*WHAT IS EXPECTED:*
Copy the data below exactly.

####

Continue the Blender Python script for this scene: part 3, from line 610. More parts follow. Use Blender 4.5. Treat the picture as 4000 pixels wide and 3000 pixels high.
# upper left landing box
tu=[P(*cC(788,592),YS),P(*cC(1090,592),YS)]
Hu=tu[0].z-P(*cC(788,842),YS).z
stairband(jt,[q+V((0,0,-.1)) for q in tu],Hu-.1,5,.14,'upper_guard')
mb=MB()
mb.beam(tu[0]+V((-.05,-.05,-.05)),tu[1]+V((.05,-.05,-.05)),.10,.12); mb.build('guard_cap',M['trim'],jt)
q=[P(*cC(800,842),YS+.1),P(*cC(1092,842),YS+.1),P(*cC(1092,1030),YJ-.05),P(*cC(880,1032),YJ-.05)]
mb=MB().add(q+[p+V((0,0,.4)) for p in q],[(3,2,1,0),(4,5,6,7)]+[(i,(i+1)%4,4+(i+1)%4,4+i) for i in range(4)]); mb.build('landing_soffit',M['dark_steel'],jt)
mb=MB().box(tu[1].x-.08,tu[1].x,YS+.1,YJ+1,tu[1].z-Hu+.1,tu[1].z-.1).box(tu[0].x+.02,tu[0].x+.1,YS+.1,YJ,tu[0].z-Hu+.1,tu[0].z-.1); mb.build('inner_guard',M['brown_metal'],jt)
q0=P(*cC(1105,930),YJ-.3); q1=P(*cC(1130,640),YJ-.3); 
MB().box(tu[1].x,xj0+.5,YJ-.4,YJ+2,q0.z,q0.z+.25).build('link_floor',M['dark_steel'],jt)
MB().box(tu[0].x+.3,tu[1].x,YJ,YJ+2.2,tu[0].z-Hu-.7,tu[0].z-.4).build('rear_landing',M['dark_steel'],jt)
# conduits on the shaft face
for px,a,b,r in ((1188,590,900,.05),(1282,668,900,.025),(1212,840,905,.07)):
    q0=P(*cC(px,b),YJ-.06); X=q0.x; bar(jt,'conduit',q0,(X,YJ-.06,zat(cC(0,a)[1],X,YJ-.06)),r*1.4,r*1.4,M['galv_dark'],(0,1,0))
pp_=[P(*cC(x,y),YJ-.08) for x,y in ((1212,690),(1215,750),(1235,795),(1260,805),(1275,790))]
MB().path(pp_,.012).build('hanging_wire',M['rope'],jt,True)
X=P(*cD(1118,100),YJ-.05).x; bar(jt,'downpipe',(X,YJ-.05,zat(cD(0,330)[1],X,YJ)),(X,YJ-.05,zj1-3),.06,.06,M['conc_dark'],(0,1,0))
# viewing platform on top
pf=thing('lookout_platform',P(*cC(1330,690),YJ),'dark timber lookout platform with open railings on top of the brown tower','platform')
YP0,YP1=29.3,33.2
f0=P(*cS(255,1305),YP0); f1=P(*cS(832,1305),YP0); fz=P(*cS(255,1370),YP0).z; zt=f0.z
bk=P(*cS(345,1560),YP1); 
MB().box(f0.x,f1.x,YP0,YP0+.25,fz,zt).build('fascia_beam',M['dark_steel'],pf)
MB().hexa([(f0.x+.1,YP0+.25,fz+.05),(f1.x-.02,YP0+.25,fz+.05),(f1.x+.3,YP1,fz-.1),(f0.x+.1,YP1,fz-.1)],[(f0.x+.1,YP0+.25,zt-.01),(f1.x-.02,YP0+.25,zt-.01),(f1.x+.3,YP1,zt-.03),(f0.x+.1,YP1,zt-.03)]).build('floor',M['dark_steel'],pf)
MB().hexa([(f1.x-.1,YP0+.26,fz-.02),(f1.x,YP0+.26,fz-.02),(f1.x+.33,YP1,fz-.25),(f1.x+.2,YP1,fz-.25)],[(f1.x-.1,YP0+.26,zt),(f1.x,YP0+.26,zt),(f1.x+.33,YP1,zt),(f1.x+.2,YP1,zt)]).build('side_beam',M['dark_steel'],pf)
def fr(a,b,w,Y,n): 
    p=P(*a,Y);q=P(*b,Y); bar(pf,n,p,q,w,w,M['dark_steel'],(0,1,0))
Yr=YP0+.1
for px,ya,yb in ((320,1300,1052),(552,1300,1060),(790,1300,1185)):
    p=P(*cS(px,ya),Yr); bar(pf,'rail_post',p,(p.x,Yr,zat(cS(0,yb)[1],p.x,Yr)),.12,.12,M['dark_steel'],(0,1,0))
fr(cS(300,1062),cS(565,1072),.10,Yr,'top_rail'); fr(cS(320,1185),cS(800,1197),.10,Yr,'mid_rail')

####

*WRITTEN REPLY:*
Continue the Blender Python script for this scene: part 3, from line 610. More parts follow. Use Blender 4.5. Treat the picture as 4000 pixels wide and 3000 pixels high.
# upper left landing box
tu=[P(*cC(788,592),YS),P(*cC(1090,592),YS)]
Hu=tu[0].z-P(*cC(788,842),YS).z
stairband(jt,[q+V((0,0,-.1)) for q in tu],Hu-.1,5,.14,'upper_guard')
mb=MB()
mb.beam(tu[0]+V((-.05,-.05,-.05)),tu[1]+V((.05,-.05,-.05)),.10,.12); mb.build('guard_cap',M['trim'],jt)
q=[P(*cC(800,842),YS+.1),P(*cC(1092,842),YS+.1),P(*cC(1092,1030),YJ-.05),P(*cC(880,1032),YJ-.05)]
mb=MB().add(q+[p+V((0,0,.4)) for p in q],[(3,2,1,0),(4,5,6,7)]+[(i,(i+1)%4,4+(i+1)%4,4+i) for i in range(4)]); mb.build('landing_soffit',M['dark_steel'],jt)
mb=MB().box(tu[1].x-.08,tu[1].x,YS+.1,YJ+1,tu[1].z-Hu+.1,tu[1].z-.1).box(tu[0].x+.02,tu[0].x+.1,YS+.1,YJ,tu[0].z-Hu+.1,tu[0].z-.1); mb.build('inner_guard',M['brown_metal'],jt)
q0=P(*cC(1105,930),YJ-.3); q1=P(*cC(1130,640),YJ-.3); 
MB().box(tu[1].x,xj0+.5,YJ-.4,YJ+2,q0.z,q0.z+.25).build('link_floor',M['dark_steel'],jt)
MB().box(tu[0].x+.3,tu[1].x,YJ,YJ+2.2,tu[0].z-Hu-.7,tu[0].z-.4).build('rear_landing',M['dark_steel'],jt)
# conduits on the shaft face
for px,a,b,r in ((1188,590,900,.05),(1282,668,900,.025),(1212,840,905,.07)):
    q0=P(*cC(px,b),YJ-.06); X=q0.x; bar(jt,'conduit',q0,(X,YJ-.06,zat(cC(0,a)[1],X,YJ-.06)),r*1.4,r*1.4,M['galv_dark'],(0,1,0))
pp_=[P(*cC(x,y),YJ-.08) for x,y in ((1212,690),(1215,750),(1235,795),(1260,805),(1275,790))]
MB().path(pp_,.012).build('hanging_wire',M['rope'],jt,True)
X=P(*cD(1118,100),YJ-.05).x; bar(jt,'downpipe',(X,YJ-.05,zat(cD(0,330)[1],X,YJ)),(X,YJ-.05,zj1-3),.06,.06,M['conc_dark'],(0,1,0))
# viewing platform on top
pf=thing('lookout_platform',P(*cC(1330,690),YJ),'dark timber lookout platform with open railings on top of the brown tower','platform')
YP0,YP1=29.3,33.2
f0=P(*cS(255,1305),YP0); f1=P(*cS(832,1305),YP0); fz=P(*cS(255,1370),YP0).z; zt=f0.z
bk=P(*cS(345,1560),YP1); 
MB().box(f0.x,f1.x,YP0,YP0+.25,fz,zt).build('fascia_beam',M['dark_steel'],pf)
MB().hexa([(f0.x+.1,YP0+.25,fz+.05),(f1.x-.02,YP0+.25,fz+.05),(f1.x+.3,YP1,fz-.1),(f0.x+.1,YP1,fz-.1)],[(f0.x+.1,YP0+.25,zt-.01),(f1.x-.02,YP0+.25,zt-.01),(f1.x+.3,YP1,zt-.03),(f0.x+.1,YP1,zt-.03)]).build('floor',M['dark_steel'],pf)
MB().hexa([(f1.x-.1,YP0+.26,fz-.02),(f1.x,YP0+.26,fz-.02),(f1.x+.33,YP1,fz-.25),(f1.x+.2,YP1,fz-.25)],[(f1.x-.1,YP0+.26,zt),(f1.x,YP0+.26,zt),(f1.x+.33,YP1,zt),(f1.x+.2,YP1,zt)]).build('side_beam',M['dark_steel'],pf)
def fr(a,b,w,Y,n): 
    p=P(*a,Y);q=P(*b,Y); bar(pf,n,p,q,w,w,M['dark_steel'],(0,1,0))
Yr=YP0+.1
for px,ya,yb in ((320,1300,1052),(552,1300,1060),(790,1300,1185)):
    p=P(*cS(px,ya),Yr); bar(pf,'rail_post',p,(p.x,Yr,zat(cS(0,yb)[1],p.x,Yr)),.12,.12,M['dark_steel'],(0,1,0))
fr(cS(300,1062),cS(565,1072),.10,Yr,'top_rail'); fr(cS(320,1185),cS(800,1197),.10,Yr,'mid_rail')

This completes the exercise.